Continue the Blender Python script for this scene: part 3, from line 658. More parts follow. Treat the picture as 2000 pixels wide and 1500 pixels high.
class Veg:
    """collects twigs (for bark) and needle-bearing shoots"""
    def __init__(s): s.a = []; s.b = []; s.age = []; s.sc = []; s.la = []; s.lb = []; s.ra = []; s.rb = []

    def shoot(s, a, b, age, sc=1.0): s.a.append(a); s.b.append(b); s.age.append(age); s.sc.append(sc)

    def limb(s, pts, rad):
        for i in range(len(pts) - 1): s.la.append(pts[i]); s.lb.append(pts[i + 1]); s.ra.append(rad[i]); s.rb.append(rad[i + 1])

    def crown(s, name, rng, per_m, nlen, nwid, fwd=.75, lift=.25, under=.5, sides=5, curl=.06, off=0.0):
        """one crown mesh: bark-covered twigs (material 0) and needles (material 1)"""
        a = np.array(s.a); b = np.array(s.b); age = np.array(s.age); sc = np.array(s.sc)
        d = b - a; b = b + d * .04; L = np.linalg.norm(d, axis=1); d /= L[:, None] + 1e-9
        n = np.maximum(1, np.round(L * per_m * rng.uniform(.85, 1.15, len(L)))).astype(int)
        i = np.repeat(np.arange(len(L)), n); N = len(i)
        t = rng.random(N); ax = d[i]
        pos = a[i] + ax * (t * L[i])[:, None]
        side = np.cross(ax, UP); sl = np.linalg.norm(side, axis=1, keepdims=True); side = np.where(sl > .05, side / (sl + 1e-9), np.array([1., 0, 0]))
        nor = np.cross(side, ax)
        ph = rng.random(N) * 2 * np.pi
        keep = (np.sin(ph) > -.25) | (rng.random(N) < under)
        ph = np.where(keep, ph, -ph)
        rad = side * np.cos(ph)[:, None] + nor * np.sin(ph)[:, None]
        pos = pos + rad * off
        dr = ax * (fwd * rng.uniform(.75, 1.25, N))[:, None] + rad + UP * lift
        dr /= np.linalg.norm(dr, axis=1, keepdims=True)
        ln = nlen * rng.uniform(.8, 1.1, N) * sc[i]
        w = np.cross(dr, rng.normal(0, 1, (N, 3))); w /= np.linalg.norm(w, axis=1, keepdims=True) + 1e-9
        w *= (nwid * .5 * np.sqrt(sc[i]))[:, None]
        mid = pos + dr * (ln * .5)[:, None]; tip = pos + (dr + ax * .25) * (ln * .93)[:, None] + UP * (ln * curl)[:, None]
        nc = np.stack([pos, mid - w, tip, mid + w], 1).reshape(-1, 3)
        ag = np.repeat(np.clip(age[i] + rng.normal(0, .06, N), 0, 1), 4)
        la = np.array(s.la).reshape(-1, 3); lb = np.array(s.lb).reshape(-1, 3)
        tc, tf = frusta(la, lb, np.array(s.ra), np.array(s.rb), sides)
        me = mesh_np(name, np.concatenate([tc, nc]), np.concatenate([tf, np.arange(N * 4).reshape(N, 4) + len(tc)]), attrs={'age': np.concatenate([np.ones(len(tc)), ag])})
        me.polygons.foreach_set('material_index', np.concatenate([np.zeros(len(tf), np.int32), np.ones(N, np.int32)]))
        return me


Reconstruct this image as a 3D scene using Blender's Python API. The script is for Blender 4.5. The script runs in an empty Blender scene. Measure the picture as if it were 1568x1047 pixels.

__Aim of the task__.
Return the entries above unchanged, starting at the first line and stopping after the line with "for i in range(len(pts)".

__Completed exercise__.
Continue the Blender Python script for this scene: part 3, from line 658. More parts follow. Treat the picture as 2000 pixels wide and 1500 pixels high.
class Veg:
    """collects twigs (for bark) and needle-bearing shoots"""
    def __init__(s): s.a = []; s.b = []; s.age = []; s.sc = []; s.la = []; s.lb = []; s.ra = []; s.rb = []

    def shoot(s, a, b, age, sc=1.0): s.a.append(a); s.b.append(b); s.age.append(age); s.sc.append(sc)

    def limb(s, pts, rad):
        for i in range(len(pts) - 1): s.la.append(pts[i]); s.lb.append(pts[i + 1]); s.ra.append(rad[i]); s.rb.append(rad[i + 1])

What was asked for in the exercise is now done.